Thomas Cook guided towards the lower end of market expectations for its full-year underlying earnings on Tuesday, blaming the impact from hot weather in June and July and margin pressures on its tour operations in the Spanish islands, amid aggressive competition and bed cost inflation from hoteliers.

In a trading statement for its third quarter, the tour and travel operator said revenues had risen by 10% to £2.479bn but that gross profits declined 3% to £443m as gross margins dipped by 240 basis points from a year ago to 17.9%.

"Bookings for the summer are up 11% overall, fuelled by strong growth in our Group Airline, in line with the planned increase in capacity, particularly in Germany. This has helped to offset a slowdown in package holiday bookings in recent weeks with customers across our European markets delaying decisions about their summer holidays as they enjoy the record temperatures at home," group chief executive Peter Frankhauser said in a statement.

"It's clear that we remain in a competitive environment, particularly in the UK where the growth in popularity of higher-margin destinations like Turkey and Egypt has not fully offset the continued pressure on margins to Spanish holidays. Based on our current view, we now expect growth in full year underlying operating profit to be at the lower end of market expectations."
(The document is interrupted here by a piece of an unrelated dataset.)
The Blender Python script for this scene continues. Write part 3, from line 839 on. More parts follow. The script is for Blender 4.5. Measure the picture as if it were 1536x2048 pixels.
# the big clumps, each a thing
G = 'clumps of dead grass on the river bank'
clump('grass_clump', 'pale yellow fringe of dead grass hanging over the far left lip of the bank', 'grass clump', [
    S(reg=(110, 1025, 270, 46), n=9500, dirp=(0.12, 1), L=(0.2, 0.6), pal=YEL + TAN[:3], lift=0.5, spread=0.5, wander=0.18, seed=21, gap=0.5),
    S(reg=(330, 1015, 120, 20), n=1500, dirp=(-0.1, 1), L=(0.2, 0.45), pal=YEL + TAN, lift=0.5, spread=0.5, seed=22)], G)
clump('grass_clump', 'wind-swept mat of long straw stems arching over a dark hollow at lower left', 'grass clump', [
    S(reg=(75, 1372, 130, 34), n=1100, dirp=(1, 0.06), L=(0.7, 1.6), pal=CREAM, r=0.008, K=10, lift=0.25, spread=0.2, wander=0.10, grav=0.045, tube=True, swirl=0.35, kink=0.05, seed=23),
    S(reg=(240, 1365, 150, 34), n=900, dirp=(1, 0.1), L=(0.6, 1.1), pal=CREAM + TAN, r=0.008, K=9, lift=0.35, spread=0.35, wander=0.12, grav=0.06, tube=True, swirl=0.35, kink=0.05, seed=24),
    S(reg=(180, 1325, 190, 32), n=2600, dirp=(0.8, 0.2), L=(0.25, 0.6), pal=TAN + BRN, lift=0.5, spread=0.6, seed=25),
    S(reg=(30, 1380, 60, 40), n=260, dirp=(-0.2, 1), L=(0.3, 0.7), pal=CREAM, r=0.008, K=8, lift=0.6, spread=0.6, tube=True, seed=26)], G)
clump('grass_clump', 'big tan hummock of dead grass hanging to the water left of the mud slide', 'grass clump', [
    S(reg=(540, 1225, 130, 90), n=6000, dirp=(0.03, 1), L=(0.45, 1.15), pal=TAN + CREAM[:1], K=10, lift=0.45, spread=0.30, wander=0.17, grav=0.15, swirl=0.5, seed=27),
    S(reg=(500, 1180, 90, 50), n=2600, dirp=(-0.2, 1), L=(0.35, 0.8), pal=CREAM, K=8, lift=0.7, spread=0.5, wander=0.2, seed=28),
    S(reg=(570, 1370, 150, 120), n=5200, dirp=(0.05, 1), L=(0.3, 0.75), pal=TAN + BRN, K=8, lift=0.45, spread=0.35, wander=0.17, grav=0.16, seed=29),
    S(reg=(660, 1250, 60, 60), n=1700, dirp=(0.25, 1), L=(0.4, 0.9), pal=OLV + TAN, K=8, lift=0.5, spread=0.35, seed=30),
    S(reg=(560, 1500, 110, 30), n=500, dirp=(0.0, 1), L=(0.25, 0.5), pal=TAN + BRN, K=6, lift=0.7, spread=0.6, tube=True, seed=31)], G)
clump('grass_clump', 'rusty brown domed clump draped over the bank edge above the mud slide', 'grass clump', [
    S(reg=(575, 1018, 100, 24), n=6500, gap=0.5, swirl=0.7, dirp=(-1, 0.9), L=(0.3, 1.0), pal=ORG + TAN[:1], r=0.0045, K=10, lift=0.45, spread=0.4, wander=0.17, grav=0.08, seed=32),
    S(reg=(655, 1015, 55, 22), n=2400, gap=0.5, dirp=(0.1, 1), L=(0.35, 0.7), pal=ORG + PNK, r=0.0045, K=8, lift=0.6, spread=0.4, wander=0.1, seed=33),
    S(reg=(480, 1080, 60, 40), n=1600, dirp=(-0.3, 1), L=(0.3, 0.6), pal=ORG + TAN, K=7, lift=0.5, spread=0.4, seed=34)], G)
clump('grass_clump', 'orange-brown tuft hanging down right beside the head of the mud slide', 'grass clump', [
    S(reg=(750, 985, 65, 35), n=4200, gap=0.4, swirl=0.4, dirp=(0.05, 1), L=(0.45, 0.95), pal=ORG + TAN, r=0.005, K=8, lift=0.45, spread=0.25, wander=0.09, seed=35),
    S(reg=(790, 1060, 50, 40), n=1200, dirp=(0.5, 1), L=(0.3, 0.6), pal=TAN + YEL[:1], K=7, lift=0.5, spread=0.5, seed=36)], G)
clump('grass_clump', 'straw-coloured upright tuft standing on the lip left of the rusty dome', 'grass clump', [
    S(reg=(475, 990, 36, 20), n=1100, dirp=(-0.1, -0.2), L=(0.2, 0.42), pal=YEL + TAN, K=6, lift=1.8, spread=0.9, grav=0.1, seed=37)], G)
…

On a like-for-like basis, group operating profit before exceptionals rose by £1.0m to £14.0m, with a £5.0m increase in its airline arm offsetting a £6.0m reduction at its group tour operator.

In parallel, corporate costs were down by £2.0m, albeit mainly due to the timing of head office items.

EBIT separately disclosed items meanwhile worsened by £8.0m to £21.0m due to the need for new air operator certificates and disruptions in the UK and Germany in the wake of the bankruptcies at Monarch and Air Berlin.

Meanwhile, non-recurring payments to the Co-op after exiting its UK retail joint-venture, saw net debt balloon by £64.0m to £468.0m, although in LFL terms and excluding cash items and currency effects it decreased by £73.0m.

"There is no change to our outlook beyond 2018. While it is early in the booking cycle, we are encouraged by booking and pricing trends for the Winter 2018/19 and Summer 2019 seasons.

"[...] We are also confident that the strategic actions we are taking to better position the business."

As of 1524 BST, shares of Thomas Cook were extending their recent bounce, rising 3.36% to 100.10p.